* [GIVEN INSTRUCTION]
Each line from the top of the listing through the one holding "return vs, fs, mi, uv" should be restated word for word, with nothing added and no pictures.

* [RAW DATA]
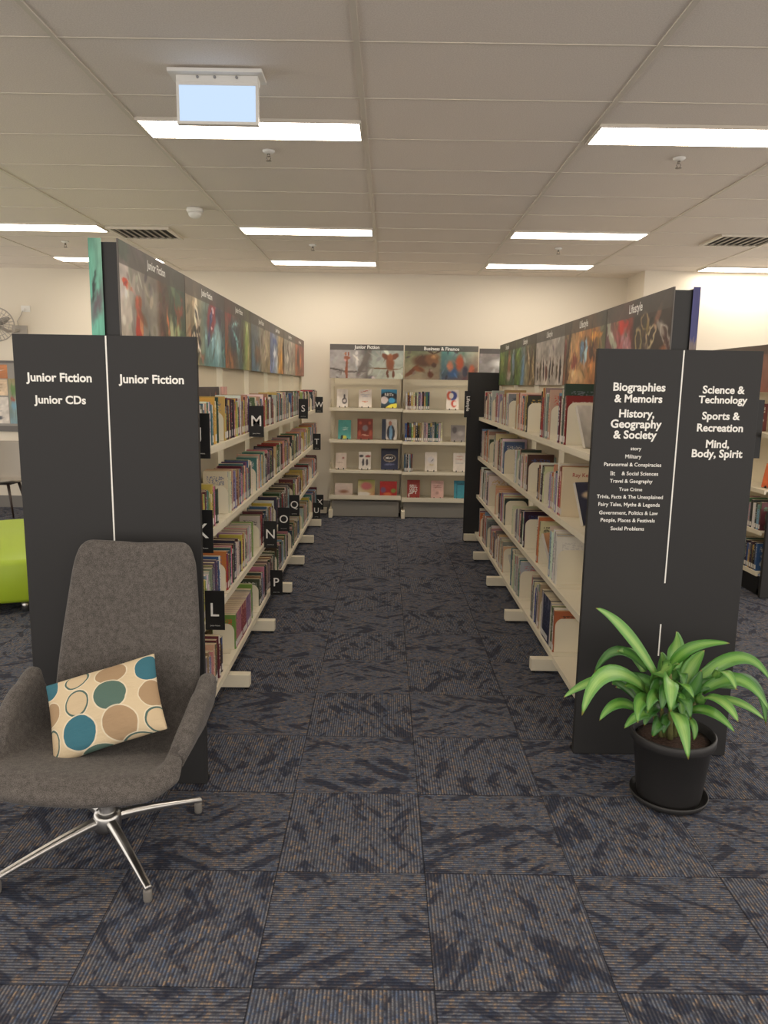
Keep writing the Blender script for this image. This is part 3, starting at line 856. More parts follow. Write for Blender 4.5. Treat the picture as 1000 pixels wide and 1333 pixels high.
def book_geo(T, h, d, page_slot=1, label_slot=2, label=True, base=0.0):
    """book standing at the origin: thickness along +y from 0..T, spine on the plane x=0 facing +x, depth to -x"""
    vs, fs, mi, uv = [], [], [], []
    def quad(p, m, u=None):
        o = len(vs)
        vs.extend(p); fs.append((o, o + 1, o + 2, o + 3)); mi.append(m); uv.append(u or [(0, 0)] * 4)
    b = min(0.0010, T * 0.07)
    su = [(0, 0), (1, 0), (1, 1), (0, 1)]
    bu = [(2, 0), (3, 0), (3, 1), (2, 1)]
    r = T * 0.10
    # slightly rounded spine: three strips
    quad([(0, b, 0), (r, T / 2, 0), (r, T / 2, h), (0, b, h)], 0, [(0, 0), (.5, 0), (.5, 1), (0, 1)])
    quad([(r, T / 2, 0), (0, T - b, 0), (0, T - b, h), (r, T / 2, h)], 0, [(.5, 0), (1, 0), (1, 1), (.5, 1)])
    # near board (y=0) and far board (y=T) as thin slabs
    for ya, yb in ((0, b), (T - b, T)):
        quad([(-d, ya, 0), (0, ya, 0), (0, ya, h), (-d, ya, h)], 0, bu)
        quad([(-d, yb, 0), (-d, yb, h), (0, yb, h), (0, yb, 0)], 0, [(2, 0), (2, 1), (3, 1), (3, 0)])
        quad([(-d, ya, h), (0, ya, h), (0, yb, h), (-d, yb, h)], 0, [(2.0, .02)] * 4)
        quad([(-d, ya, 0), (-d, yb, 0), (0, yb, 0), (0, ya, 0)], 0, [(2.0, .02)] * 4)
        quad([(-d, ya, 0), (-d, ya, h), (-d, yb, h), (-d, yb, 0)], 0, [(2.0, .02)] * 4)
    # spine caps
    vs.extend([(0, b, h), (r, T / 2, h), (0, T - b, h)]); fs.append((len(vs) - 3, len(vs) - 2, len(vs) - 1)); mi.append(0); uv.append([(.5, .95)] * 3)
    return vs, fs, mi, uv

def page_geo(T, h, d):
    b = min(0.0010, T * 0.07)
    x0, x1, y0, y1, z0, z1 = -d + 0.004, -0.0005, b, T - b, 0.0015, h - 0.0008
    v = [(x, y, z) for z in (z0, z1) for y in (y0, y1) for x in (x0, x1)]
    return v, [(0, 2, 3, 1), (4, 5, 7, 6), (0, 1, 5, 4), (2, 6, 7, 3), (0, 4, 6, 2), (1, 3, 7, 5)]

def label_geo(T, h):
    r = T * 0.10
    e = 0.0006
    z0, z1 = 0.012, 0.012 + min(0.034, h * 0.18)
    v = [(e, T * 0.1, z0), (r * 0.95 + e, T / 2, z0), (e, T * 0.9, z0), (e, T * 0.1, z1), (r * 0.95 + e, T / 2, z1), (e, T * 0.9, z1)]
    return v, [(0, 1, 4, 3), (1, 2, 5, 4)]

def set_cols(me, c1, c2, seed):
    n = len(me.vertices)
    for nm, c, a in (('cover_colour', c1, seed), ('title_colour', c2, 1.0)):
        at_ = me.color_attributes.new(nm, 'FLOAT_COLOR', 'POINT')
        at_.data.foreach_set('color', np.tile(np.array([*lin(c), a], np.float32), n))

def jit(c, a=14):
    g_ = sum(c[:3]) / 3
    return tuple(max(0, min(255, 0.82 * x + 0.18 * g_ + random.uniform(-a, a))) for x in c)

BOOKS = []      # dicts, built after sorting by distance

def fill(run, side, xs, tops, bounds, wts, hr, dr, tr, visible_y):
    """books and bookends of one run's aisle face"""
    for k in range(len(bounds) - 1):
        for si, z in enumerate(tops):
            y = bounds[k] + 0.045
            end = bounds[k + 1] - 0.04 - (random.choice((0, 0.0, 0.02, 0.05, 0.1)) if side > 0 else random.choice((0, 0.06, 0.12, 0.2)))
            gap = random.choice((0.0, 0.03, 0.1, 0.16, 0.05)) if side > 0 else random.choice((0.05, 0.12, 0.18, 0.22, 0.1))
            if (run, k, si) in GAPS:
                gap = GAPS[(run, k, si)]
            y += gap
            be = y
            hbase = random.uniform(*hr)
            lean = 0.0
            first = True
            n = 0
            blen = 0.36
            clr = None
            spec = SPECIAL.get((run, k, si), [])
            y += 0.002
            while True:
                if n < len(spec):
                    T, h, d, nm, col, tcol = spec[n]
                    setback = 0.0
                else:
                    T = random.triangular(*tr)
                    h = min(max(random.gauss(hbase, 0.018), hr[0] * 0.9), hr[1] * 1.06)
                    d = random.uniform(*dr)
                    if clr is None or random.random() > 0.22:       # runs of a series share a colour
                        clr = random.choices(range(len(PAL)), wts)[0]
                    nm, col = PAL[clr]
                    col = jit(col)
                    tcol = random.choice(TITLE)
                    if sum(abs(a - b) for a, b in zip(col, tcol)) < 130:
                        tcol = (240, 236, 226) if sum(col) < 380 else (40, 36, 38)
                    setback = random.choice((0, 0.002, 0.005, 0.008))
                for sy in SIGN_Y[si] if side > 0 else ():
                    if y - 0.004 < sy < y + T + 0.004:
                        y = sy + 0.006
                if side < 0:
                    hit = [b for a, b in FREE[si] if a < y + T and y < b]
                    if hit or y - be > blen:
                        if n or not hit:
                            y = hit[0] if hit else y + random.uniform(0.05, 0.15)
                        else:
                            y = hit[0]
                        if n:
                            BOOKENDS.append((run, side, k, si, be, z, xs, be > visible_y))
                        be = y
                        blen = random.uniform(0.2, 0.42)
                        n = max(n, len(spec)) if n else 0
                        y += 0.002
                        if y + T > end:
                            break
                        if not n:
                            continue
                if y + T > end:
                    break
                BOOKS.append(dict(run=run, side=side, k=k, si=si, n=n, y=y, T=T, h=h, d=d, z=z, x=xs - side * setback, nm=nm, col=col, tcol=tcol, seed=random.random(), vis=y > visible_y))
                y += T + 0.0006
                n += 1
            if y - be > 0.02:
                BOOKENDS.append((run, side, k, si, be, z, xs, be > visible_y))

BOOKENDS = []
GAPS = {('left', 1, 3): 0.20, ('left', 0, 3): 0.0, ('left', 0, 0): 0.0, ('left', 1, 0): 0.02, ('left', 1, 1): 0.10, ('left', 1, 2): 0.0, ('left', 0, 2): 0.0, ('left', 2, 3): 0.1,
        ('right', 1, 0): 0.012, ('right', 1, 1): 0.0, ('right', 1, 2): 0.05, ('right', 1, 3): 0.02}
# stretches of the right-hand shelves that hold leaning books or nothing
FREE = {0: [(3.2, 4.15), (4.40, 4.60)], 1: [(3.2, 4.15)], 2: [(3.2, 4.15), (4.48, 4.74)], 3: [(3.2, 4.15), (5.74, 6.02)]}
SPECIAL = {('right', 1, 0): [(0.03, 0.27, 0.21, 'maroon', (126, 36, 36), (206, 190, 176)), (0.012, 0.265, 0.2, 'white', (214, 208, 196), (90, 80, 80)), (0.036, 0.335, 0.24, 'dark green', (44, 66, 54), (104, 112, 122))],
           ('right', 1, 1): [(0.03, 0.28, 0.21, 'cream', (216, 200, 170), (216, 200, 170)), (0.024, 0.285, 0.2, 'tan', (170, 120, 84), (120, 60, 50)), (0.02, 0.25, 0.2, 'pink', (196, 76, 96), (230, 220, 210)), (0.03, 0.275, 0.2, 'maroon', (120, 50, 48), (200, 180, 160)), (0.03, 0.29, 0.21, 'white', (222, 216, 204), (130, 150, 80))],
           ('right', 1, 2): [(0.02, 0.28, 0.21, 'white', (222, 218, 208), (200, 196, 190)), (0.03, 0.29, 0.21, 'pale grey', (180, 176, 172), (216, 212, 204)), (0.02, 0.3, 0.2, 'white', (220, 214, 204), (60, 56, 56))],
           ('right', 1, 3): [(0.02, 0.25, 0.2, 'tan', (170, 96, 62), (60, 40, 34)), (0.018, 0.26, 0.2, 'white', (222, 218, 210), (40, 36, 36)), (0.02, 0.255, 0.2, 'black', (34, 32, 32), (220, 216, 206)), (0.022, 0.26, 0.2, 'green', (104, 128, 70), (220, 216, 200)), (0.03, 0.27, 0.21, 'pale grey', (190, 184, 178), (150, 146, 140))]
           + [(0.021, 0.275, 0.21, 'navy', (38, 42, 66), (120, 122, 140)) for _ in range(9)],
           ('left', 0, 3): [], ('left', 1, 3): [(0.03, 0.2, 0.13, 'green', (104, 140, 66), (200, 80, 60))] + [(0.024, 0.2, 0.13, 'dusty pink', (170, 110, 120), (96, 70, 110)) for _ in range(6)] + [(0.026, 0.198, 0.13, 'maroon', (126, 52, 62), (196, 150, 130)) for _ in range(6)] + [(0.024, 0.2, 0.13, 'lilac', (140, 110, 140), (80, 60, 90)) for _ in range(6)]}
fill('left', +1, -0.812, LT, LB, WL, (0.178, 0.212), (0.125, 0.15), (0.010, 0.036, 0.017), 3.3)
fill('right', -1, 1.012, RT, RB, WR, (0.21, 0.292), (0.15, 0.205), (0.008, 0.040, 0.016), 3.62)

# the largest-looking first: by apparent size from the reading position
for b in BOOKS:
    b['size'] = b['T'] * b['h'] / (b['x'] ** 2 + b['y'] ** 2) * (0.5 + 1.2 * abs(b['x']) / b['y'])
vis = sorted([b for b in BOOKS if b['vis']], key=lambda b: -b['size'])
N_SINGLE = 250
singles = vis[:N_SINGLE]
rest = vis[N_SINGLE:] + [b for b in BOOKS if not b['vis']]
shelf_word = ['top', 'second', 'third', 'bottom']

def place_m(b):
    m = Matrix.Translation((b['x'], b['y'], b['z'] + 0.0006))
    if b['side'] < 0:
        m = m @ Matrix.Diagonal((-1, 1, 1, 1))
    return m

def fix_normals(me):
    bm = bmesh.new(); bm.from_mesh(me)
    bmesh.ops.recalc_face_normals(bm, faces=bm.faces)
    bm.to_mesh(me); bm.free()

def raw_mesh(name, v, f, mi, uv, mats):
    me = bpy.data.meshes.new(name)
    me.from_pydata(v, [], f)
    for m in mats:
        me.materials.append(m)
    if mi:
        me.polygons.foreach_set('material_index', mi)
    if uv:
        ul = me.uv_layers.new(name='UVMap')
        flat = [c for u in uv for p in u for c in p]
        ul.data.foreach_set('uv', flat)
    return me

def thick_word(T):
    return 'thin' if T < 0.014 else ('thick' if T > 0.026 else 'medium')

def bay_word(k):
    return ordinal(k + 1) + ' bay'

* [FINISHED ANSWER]
Keep writing the Blender script for this image. This is part 3, starting at line 856. More parts follow. Write for Blender 4.5. Treat the picture as 1000 pixels wide and 1333 pixels high.
def book_geo(T, h, d, page_slot=1, label_slot=2, label=True, base=0.0):
    """book standing at the origin: thickness along +y from 0..T, spine on the plane x=0 facing +x, depth to -x"""
    vs, fs, mi, uv = [], [], [], []
    def quad(p, m, u=None):
        o = len(vs)
        vs.extend(p); fs.append((o, o + 1, o + 2, o + 3)); mi.append(m); uv.append(u or [(0, 0)] * 4)
    b = min(0.0010, T * 0.07)
    su = [(0, 0), (1, 0), (1, 1), (0, 1)]
    bu = [(2, 0), (3, 0), (3, 1), (2, 1)]
    r = T * 0.10
    # slightly rounded spine: three strips
    quad([(0, b, 0), (r, T / 2, 0), (r, T / 2, h), (0, b, h)], 0, [(0, 0), (.5, 0), (.5, 1), (0, 1)])
    quad([(r, T / 2, 0), (0, T - b, 0), (0, T - b, h), (r, T / 2, h)], 0, [(.5, 0), (1, 0), (1, 1), (.5, 1)])
    # near board (y=0) and far board (y=T) as thin slabs
    for ya, yb in ((0, b), (T - b, T)):
        quad([(-d, ya, 0), (0, ya, 0), (0, ya, h), (-d, ya, h)], 0, bu)
        quad([(-d, yb, 0), (-d, yb, h), (0, yb, h), (0, yb, 0)], 0, [(2, 0), (2, 1), (3, 1), (3, 0)])
        quad([(-d, ya, h), (0, ya, h), (0, yb, h), (-d, yb, h)], 0, [(2.0, .02)] * 4)
        quad([(-d, ya, 0), (-d, yb, 0), (0, yb, 0), (0, ya, 0)], 0, [(2.0, .02)] * 4)
        quad([(-d, ya, 0), (-d, ya, h), (-d, yb, h), (-d, yb, 0)], 0, [(2.0, .02)] * 4)
    # spine caps
    vs.extend([(0, b, h), (r, T / 2, h), (0, T - b, h)]); fs.append((len(vs) - 3, len(vs) - 2, len(vs) - 1)); mi.append(0); uv.append([(.5, .95)] * 3)
    return vs, fs, mi, uv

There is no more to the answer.